Filter this data down to the lines that hold "scene", and copy them.
── DATASET EXTRACT
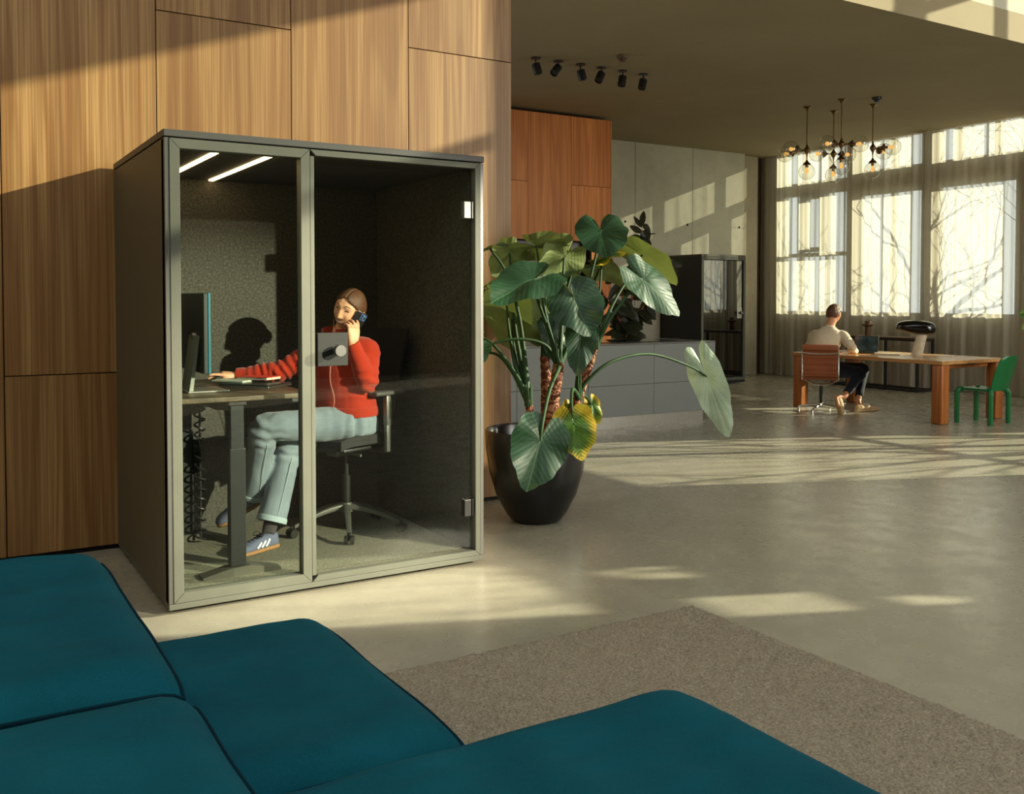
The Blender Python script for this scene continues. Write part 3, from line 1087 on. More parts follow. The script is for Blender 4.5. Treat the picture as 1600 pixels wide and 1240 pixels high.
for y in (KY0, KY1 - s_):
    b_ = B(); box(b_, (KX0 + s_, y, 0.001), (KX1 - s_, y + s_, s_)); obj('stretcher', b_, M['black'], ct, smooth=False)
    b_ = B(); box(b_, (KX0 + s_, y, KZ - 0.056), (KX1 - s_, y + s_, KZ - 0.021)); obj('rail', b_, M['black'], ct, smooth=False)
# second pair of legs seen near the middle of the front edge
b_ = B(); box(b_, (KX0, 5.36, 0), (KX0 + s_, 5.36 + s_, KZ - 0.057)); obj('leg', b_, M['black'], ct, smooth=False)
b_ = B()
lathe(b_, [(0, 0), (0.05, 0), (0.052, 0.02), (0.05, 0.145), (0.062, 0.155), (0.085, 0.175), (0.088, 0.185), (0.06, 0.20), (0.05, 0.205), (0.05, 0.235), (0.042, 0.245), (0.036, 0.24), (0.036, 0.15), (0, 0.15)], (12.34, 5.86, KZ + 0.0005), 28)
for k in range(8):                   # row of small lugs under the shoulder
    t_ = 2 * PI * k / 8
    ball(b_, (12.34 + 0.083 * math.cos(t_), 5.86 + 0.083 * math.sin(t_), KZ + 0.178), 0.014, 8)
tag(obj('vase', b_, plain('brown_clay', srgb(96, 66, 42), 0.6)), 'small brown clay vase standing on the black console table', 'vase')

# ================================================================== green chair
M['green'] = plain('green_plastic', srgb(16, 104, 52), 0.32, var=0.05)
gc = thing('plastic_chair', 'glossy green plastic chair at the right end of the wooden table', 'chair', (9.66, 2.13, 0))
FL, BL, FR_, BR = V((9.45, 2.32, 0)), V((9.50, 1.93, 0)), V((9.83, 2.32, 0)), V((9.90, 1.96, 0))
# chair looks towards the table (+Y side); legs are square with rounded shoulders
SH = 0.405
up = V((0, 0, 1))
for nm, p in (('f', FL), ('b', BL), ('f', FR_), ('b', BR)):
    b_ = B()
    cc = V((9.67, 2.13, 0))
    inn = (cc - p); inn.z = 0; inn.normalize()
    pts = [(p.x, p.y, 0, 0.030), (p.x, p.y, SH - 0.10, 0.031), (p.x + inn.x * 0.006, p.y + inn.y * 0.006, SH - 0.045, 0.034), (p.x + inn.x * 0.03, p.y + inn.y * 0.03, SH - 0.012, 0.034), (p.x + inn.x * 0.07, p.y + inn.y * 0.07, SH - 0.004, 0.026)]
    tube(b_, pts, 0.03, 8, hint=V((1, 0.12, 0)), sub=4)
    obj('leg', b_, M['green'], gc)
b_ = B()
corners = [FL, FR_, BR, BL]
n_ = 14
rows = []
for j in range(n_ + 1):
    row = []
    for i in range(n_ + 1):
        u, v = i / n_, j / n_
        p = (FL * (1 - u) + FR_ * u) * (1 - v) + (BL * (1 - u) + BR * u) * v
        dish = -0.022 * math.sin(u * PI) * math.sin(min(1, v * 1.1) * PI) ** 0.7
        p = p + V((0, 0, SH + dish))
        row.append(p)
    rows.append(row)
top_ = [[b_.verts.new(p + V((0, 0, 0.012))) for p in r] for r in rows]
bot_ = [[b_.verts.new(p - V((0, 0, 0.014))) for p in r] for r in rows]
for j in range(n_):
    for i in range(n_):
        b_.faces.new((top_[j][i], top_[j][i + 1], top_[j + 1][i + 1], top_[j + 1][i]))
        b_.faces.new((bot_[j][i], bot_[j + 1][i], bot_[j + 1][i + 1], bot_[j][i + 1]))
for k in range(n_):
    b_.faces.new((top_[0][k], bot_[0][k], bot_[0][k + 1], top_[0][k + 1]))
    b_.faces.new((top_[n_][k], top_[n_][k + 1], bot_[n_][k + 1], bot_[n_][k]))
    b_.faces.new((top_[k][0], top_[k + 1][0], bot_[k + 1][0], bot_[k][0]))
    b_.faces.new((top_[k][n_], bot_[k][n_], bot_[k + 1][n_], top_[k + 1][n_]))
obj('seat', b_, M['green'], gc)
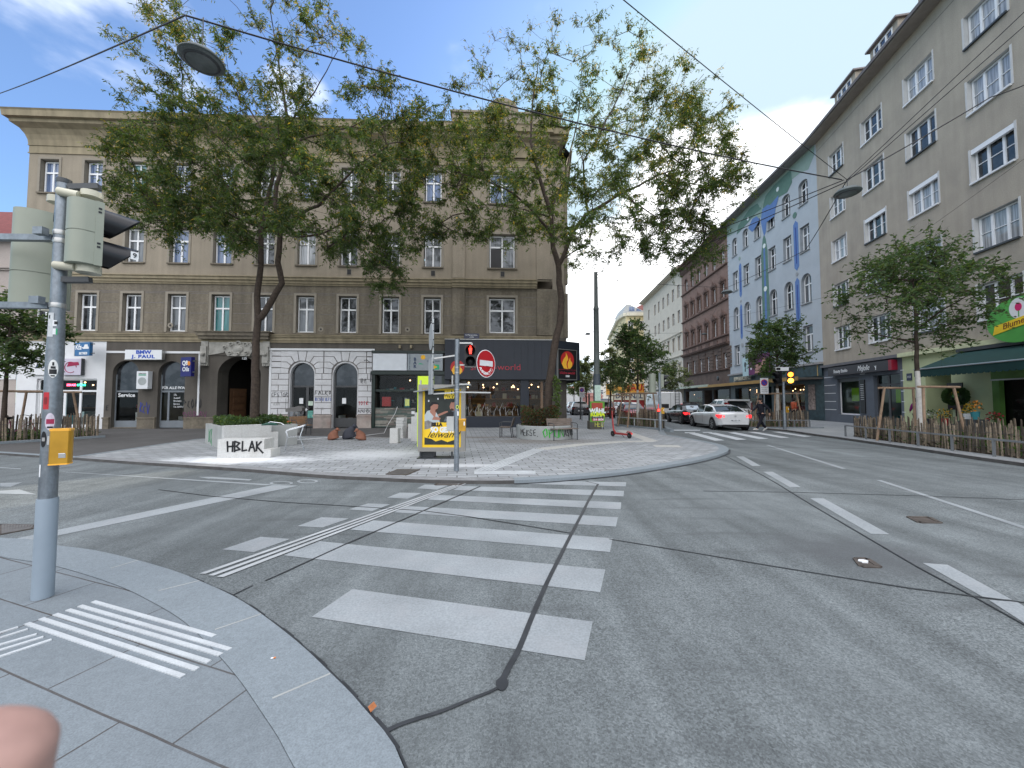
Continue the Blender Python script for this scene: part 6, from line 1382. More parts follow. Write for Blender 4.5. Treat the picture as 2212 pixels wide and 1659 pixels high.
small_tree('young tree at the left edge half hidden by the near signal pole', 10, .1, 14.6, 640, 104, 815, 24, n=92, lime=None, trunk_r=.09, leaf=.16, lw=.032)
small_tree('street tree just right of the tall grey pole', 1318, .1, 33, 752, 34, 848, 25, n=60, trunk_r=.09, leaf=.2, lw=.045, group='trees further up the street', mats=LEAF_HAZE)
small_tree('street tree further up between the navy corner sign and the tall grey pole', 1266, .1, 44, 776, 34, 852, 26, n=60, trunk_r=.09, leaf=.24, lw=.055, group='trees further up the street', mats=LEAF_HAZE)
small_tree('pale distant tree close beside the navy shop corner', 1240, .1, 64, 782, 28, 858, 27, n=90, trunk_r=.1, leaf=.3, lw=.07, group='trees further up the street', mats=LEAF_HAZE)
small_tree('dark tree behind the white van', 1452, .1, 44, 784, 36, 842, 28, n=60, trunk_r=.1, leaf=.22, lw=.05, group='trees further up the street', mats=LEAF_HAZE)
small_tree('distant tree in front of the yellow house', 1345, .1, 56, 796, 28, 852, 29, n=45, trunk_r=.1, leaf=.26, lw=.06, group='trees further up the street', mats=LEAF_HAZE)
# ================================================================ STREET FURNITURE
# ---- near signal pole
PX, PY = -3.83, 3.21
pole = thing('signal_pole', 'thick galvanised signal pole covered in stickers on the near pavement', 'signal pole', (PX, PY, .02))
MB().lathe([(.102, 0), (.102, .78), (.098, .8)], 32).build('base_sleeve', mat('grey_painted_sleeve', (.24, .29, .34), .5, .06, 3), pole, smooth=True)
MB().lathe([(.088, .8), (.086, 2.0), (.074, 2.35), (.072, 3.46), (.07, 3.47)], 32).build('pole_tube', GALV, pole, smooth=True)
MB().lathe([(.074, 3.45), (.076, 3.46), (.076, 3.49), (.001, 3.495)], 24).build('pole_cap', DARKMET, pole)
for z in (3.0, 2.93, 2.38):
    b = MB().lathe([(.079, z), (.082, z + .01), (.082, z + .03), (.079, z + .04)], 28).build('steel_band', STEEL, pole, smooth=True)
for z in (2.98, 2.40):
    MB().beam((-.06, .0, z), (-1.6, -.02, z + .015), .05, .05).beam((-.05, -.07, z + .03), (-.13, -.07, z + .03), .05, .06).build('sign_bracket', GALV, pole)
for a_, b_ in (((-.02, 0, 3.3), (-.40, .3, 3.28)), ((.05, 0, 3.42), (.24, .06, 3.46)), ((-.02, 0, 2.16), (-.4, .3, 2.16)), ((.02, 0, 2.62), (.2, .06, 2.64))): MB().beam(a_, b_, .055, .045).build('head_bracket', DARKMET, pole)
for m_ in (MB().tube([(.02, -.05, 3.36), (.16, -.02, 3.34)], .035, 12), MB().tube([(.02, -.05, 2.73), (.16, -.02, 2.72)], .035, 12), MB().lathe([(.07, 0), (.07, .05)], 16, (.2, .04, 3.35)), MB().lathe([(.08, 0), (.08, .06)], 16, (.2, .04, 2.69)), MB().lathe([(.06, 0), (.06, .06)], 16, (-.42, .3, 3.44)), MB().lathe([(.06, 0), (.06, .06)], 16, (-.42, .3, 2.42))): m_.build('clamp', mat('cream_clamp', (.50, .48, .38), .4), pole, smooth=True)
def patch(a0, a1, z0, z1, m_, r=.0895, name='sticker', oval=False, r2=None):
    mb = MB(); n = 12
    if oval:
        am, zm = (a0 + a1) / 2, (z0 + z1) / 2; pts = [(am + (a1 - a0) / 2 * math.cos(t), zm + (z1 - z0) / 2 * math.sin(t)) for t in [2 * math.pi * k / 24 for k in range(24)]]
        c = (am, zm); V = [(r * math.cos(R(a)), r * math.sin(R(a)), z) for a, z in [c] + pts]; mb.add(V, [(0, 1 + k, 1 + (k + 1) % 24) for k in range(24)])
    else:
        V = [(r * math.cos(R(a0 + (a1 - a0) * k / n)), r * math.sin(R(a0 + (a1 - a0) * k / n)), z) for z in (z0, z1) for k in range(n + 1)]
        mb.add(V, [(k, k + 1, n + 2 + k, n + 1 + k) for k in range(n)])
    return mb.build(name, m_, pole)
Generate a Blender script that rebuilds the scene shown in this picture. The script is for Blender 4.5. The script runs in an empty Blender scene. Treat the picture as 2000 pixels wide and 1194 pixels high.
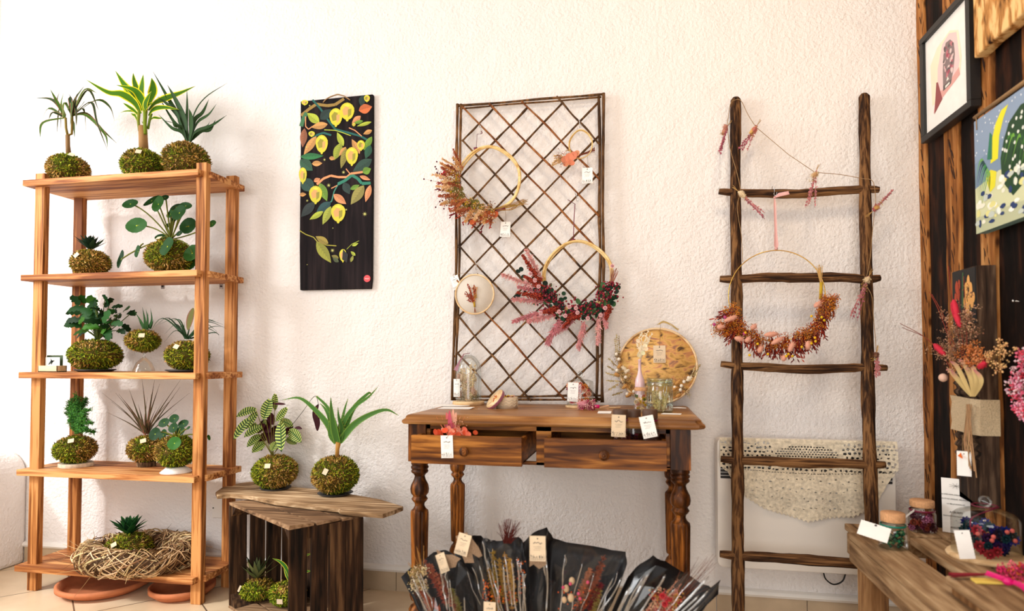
────
• _SOLUTION TO THE EXERCISE_:
The Blender Python script for this scene continues. Write part 3, from line 1087 on. More parts follow. The script is for Blender 4.5. Treat the picture as 1600 pixels wide and 1240 pixels high.
Continue the Blender Python script for this scene: part 6, from line 1382. More parts follow. Write for Blender 4.5. Treat the picture as 2212 pixels wide and 1659 pixels high.
Generate a Blender script that rebuilds the scene shown in this picture. The script is for Blender 4.5. The script runs in an empty Blender scene. Treat the picture as 2000 pixels wide and 1194 pixels high.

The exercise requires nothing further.